#### Data provided

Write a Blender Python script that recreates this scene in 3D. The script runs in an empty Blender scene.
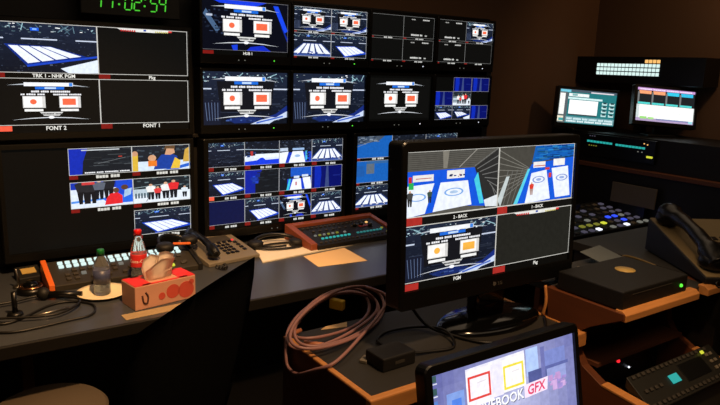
import bpy, bmesh, math, random
from mathutils import Vector, Matrix, Euler
random.seed(7)
scene = bpy.context.scene
COL = scene.collection
R = math.radians
PI = math.pi

# ------------------------------------------------------------------ materials
def lin(c):
    return tuple(((v/255)/12.92 if v/255 <= .04045 else ((v/255+.055)/1.055)**2.4) for v in c)

MATS = {}
def mat(name, rgb, rough=.5, metal=0, var=.12, scale=18, bump=0, emit=None, strength=1, trans=0, ior=1.45, spec=.5, stretch=None):
    if name in MATS: return MATS[name]
    m = bpy.data.materials.new(name); m.use_nodes = True
    nt = m.node_tree; b = nt.nodes['Principled BSDF']
    c = lin(rgb)
    b.inputs['Roughness'].default_value = rough
    b.inputs['Metallic'].default_value = metal
    b.inputs['Specular IOR Level'].default_value = spec
    b.inputs['IOR'].default_value = ior
    b.inputs['Transmission Weight'].default_value = trans
    tc = nt.nodes.new('ShaderNodeTexCoord')
    mp = nt.nodes.new('ShaderNodeMapping')
    if stretch: mp.inputs['Scale'].default_value = stretch
    nz = nt.nodes.new('ShaderNodeTexNoise'); nz.inputs['Scale'].default_value = scale; nz.inputs['Detail'].default_value = 5
    nt.links.new(tc.outputs['Object'], mp.inputs['Vector']); nt.links.new(mp.outputs['Vector'], nz.inputs['Vector'])
    mx = nt.nodes.new('ShaderNodeMix'); mx.data_type = 'RGBA'
    mx.inputs[6].default_value = (*[v*(1-var) for v in c], 1)
    mx.inputs[7].default_value = (*[min(1, v*(1+var)) for v in c], 1)
    nt.links.new(nz.outputs['Fac'], mx.inputs[0]); nt.links.new(mx.outputs[2], b.inputs['Base Color'])
    if bump:
        bp = nt.nodes.new('ShaderNodeBump'); bp.inputs['Strength'].default_value = bump; bp.inputs['Distance'].default_value = .002
        nt.links.new(nz.outputs['Fac'], bp.inputs['Height']); nt.links.new(bp.outputs['Normal'], b.inputs['Normal'])
    if emit:
        b.inputs['Emission Color'].default_value = (*lin(emit), 1)
        b.inputs['Emission Strength'].default_value = strength
    MATS[name] = m
    return m

def picture_mat():
    m = bpy.data.materials.new('lit screen picture'); m.use_nodes = True
    nt = m.node_tree; b = nt.nodes['Principled BSDF']
    b.inputs['Base Color'].default_value = (.004, .004, .004, 1); b.inputs['Roughness'].default_value = .3
    b.inputs['Specular IOR Level'].default_value = .08
    a = nt.nodes.new('ShaderNodeAttribute'); a.attribute_name = 'emit'
    tc = nt.nodes.new('ShaderNodeTexCoord'); nz = nt.nodes.new('ShaderNodeTexNoise'); nz.inputs['Scale'].default_value = 70; nz.inputs['Detail'].default_value = 3
    mr = nt.nodes.new('ShaderNodeMapRange'); mr.inputs[1].default_value = .3; mr.inputs[2].default_value = .7; mr.inputs[3].default_value = .9; mr.inputs[4].default_value = 1.1
    vm = nt.nodes.new('ShaderNodeVectorMath'); vm.operation = 'SCALE'
    nt.links.new(tc.outputs['Object'], nz.inputs['Vector']); nt.links.new(nz.outputs['Fac'], mr.inputs[0]); nt.links.new(a.outputs['Color'], vm.inputs[0]); nt.links.new(mr.outputs[0], vm.inputs['Scale'])
    nt.links.new(vm.outputs[0], b.inputs['Emission Color']); b.inputs['Emission Strength'].default_value = 1.0
    return m
PICTURE = picture_mat()

M_black = mat('black plastic', (10, 10, 9), .35, var=.1)
M_blackm = mat('matt black plastic', (16, 15, 14), .6, bump=.15, scale=200)
M_gloss = mat('glossy black plastic', (8, 8, 8), .12)
M_rack = mat('black painted rack steel', (15, 13, 11), .55, var=.2, scale=4)
M_desk = mat('dark grey desk laminate', (59, 62, 67), .3, var=.08, scale=60, spec=.5)
M_lam = mat('charcoal laminate', (46, 44, 41), .55, var=.1, scale=70)
M_edge = mat('black desk edge', (16, 14, 12), .5)
M_wood = mat('oiled oak trim', (206, 140, 78), .42, var=.25, scale=9, stretch=(1, 12, 12))
M_woodside = mat('brown oak panel', (98, 53, 28), .5, var=.22, scale=7, stretch=(8, 1.2, 8))
M_wooddark = mat('dark wood', (96, 56, 36), .55, var=.2, scale=8, stretch=(1, 8, 8))
M_wall = mat('brown painted wall', (92, 68, 50), .85, var=.08, scale=3)
M_walld = mat('dark brown acoustic wall', (98, 70, 50), .9, var=.1, scale=5)
M_floor = mat('charcoal carpet', (30, 27, 25), .95, var=.3, scale=120, bump=.4)
M_ceil = mat('dark ceiling', (48, 40, 34), .9)
M_chair = mat('black chair fabric', (10, 10, 10), .9, var=.2, scale=300, bump=.3, spec=.2)
M_seat = mat('taupe seat fabric', (70, 60, 48), .9, var=.15, scale=250, bump=.3)
M_metal = mat('brushed steel', (150, 146, 138), .35, 1)
M_silver = mat('silver grey plastic', (118, 110, 96), .45, var=.06)
M_tan = mat('tan grey plastic', (136, 118, 84), .5, var=.08)
M_greybtn = mat('grey rubber key', (58, 54, 48), .6)
M_paper = mat('white paper', (232, 222, 204), .8, var=.04, scale=8)
M_buff = mat('buff paper', (226, 190, 140), .8, var=.05, scale=8)
M_plate = mat('cream paper plate', (238, 222, 188), .7, var=.04)
M_tissue = mat('white tissue', (250, 240, 230), .9, var=.04, scale=30)
M_red = mat('red printed card', (206, 42, 44), .55, var=.15)
M_card = mat('pinkish white card', (188, 138, 116), .6, var=.06)
M_redcap = mat('red plastic cap', (214, 28, 26), .35)
M_greencap = mat('green plastic cap', (20, 110, 52), .35)
M_clear = mat('clear bottle plastic', (236, 240, 240), .06, trans=.92, ior=1.3, var=.02)
M_water = mat('bluish bottled water', (150, 168, 190), .08, trans=.85, ior=1.33, var=.03)
M_waterlab = mat('dark blue bottle label', (64, 70, 100), .4, var=.2, scale=25)
M_cable = mat('mauve cable sheath', (156, 112, 108), .4, var=.08)
M_cabletip = mat('peach cable boot', (190, 120, 84), .45)
M_blackcable = mat('black cable', (16, 15, 14), .45)
M_yellow = mat('yellow tape', (214, 176, 40), .5)
M_orange = mat('orange plastic end', (224, 106, 40), .45, var=.1)
M_rust = mat('rust painted wood frame', (134, 68, 42), .5, var=.18, scale=10, stretch=(1, 8, 8))
M_gold = mat('gold label', (190, 160, 90), .45)
M_board = mat('grey fabric board', (92, 84, 74), .85, var=.08)
M_greyblue = mat('blue grey card', (96, 104, 108), .7)
M_white = mat('white print', (236, 232, 226), .6, var=.02)
def glow(name, rgb, s=1.0, base=(40, 40, 40)): return mat(name, base, .4, emit=rgb, strength=s)
G_key = glow('lit white key', (214, 240, 236), 1.1)
G_green = glow('green led', (90, 240, 60), 1.4)
G_clock = glow('green clock segment', (80, 220, 56), .9)
G_red = glow('red led', (255, 40, 50), 1.3)
G_white = glow('white led', (235, 240, 255), 1.5)
G_teal = glow('teal display', (40, 176, 170), .9)
G_tealdim = glow('dim teal display', (40, 130, 130), .7)
G_yellow = glow('yellow lit key', (216, 220, 60), 1.0)
G_amber = glow('amber lit key', (250, 190, 110), 1.1)
G_blue = glow('blue lit key', (50, 80, 250), 1.2)
G_dimw = glow('dim white mark', (150, 150, 140), .5)
G_violet = glow('dim violet key', (120, 116, 140), .3, (70, 66, 74))
G_dimy = glow('dim yellow key', (170, 170, 60), .45)

# ------------------------------------------------------------------ mesh builder
class MB:
    def __init__(s): s.bm = bmesh.new()
    def _merge(s, t, M=None):
        if M is not None: bmesh.ops.transform(t, matrix=M, verts=t.verts)
        me = bpy.data.meshes.new('t'); t.to_mesh(me); t.free(); s.bm.from_mesh(me); bpy.data.meshes.remove(me)
        return s
    def box(s, c, d, bev=0, rot=(0, 0, 0), seg=2):
        t = bmesh.new(); bmesh.ops.create_cube(t, size=1)
        bmesh.ops.scale(t, vec=d, verts=t.verts)
        if bev: bmesh.ops.bevel(t, geom=t.edges[:], offset=bev, segments=seg, affect='EDGES', profile=.5)
        return s._merge(t, Matrix.Translation(c) @ Euler(rot).to_matrix().to_4x4())
    def cyl(s, p, q, r, r2=None, n=20, caps=True):
        p, q = Vector(p), Vector(q); d = q-p
        t = bmesh.new(); bmesh.ops.create_cone(t, cap_ends=caps, segments=n, radius1=r, radius2=r if r2 is None else r2, depth=d.length)
        for f in t.faces:
            if len(f.verts) == 4: f.smooth = True
        return s._merge(t, Matrix.Translation((p+q)/2) @ d.to_track_quat('Z', 'Y').to_matrix().to_4x4())
    def sph(s, c, r, sc=(1, 1, 1), n=16):
        t = bmesh.new(); bmesh.ops.create_uvsphere(t, u_segments=n, v_segments=n//2+2, radius=r)
        for f in t.faces: f.smooth = True
        return s._merge(t, Matrix.Translation(c) @ Matrix.Diagonal((*sc, 1)))
    def lathe(s, prof, c=(0, 0, 0), n=28, sq=(1, 1)):
        t = bmesh.new(); rows = []
        for r, z in prof:
            rows.append([t.verts.new((c[0]+r*sq[0]*math.cos(2*PI*i/n), c[1]+r*sq[1]*math.sin(2*PI*i/n), c[2]+z)) for i in range(n)])
        for a, b in zip(rows, rows[1:]):
            for i in range(n): t.faces.new((a[i], a[(i+1) % n], b[(i+1) % n], b[i])).smooth = True
        for row in (rows[0], rows[-1]):
            try: t.faces.new(row)
            except Exception: pass
        bmesh.ops.remove_doubles(t, verts=t.verts, dist=1e-6)
        bmesh.ops.recalc_face_normals(t, faces=t.faces)
        return s._merge(t)
    def tube(s, pts, r, n=8, smooth=0, closed=False):
        P = [Vector(p) for p in pts]
        if smooth:
            Q = []; m = len(P); rng = range(m if closed else m-1)
            for i in rng:
                if closed: a, b, c, d = P[(i-1) % m], P[i], P[(i+1) % m], P[(i+2) % m]
                else: a, b, c, d = P[max(i-1, 0)], P[i], P[i+1], P[min(i+2, m-1)]
                for k in range(smooth):
                    u = k/smooth
                    Q.append(.5*((2*b)+(c-a)*u+(2*a-5*b+4*c-d)*u*u+(3*b-a-3*c+d)*u**3))
            if not closed: Q.append(P[-1])
            P = Q
        t = bmesh.new(); rows = []; up = Vector((0.12, .2, 1)); m = len(P)
        for i, p in enumerate(P):
            d = (P[(i+1) % m]-P[i-1]) if closed else (P[min(i+1, m-1)]-P[max(i-1, 0)])
            d.normalize(); a = up-d*up.dot(d)
            if a.length < 1e-4: a = Vector((1, 0, 0))
            a.normalize(); up = a; b = d.cross(a); rr = r[i*len(r)//m] if isinstance(r, (list, tuple)) else r
            rows.append([t.verts.new(p+rr*(a*math.cos(2*PI*k/n)+b*math.sin(2*PI*k/n))) for k in range(n)])
        for a, b in (zip(rows, rows[1:]+rows[:1]) if closed else zip(rows, rows[1:])):
            for k in range(n): t.faces.new((a[k], a[(k+1) % n], b[(k+1) % n], b[k])).smooth = True
        if not closed: t.faces.new(rows[0]); t.faces.new(rows[-1])
        bmesh.ops.recalc_face_normals(t, faces=t.faces)
        return s._merge(t)
    def prism(s, pts, ax, lo, hi, bev=0):
        # pts 2D polygon, extruded along axis ax from lo to hi
        t = bmesh.new()
        def mk(p, h):
            return {0: (h, p[0], p[1]), 1: (p[0], h, p[1]), 2: (p[0], p[1], h)}[ax]
        A = [t.verts.new(mk(p, lo)) for p in pts]; B = [t.verts.new(mk(p, hi)) for p in pts]
        t.faces.new(A); t.faces.new(B[::-1]); n = len(pts)
        for i in range(n): t.faces.new((A[i], B[i], B[(i+1) % n], A[(i+1) % n]))
        bmesh.ops.recalc_face_normals(t, faces=t.faces)
        if bev: bmesh.ops.bevel(t, geom=t.edges[:], offset=bev, segments=2, affect='EDGES', profile=.5)
        return s._merge(t)
    def bezel(s, x0, x1, z0, z1, bl, br, bt, bb, yf, yb, r=.006, lip=.008):
        # a ring around the picture x0..x1, z0..z1 (yf front, yb back) with a closed back
        def rr(a, b, c, d, rad, n=4):
            o = []
            for cx, cz, s0 in ((b-rad, d-rad, 0), (a+rad, d-rad, 1), (a+rad, c+rad, 2), (b-rad, c+rad, 3)):
                for k in range(n+1):
                    an = (s0+k/n)*PI/2; o.append((cx+rad*math.cos(an), cz+rad*math.sin(an)))
            return o
        O = rr(x0-bl, x1+br, z0-bb, z1+bt, r); I = rr(x0, x1, z0, z1, .0006)
        e = .003
        O2 = rr(x0-bl+e, x1+br-e, z0-bb+e, z1+bt-e, r)
        t = bmesh.new()
        def ring(L, y): return [t.verts.new((p[0], y, p[1])) for p in L]
        rows = [ring(O, yb), ring(O, yf+e), ring(O2, yf), ring(I, yf), ring(I, yf+lip+.004)]
        n = len(O)
        for a, b in zip(rows, rows[1:]):
            for i in range(n): t.faces.new((a[i], a[(i+1) % n], b[(i+1) % n], b[i]))
        t.faces.new(rows[0])
        bmesh.ops.recalc_face_normals(t, faces=t.faces)
        return s._merge(t)
    def text(s, body, size, M, depth=.0006, align='CENTER'):
        me = text_mesh(body, size, align, depth)
        t = bmesh.new(); t.from_mesh(me); bpy.data.meshes.remove(me)
        return s._merge(t, M)
    def build(s, name, m, parent=None, loc=None, rot=None):
        me = bpy.data.meshes.new(name); s.bm.to_mesh(me); s.bm.free()
        if m is not None: me.materials.append(m)
        o = bpy.data.objects.new(name, me); COL.objects.link(o)
        if parent is not None: o.parent = parent
        if loc is not None: o.location = loc
        if rot is not None: o.rotation_euler = rot
        return o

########

Starting at the top of the listing above, please restate word for word each line up to and including the one that holds "return tuple(((v/255)/12.92 if", omitting every image.

Write a Blender Python script that recreates this scene in 3D. The script runs in an empty Blender scene.
import bpy, bmesh, math, random
from mathutils import Vector, Matrix, Euler
random.seed(7)
scene = bpy.context.scene
COL = scene.collection
R = math.radians
PI = math.pi

# ------------------------------------------------------------------ materials
def lin(c):
    return tuple(((v/255)/12.92 if v/255 <= .04045 else ((v/255+.055)/1.055)**2.4) for v in c)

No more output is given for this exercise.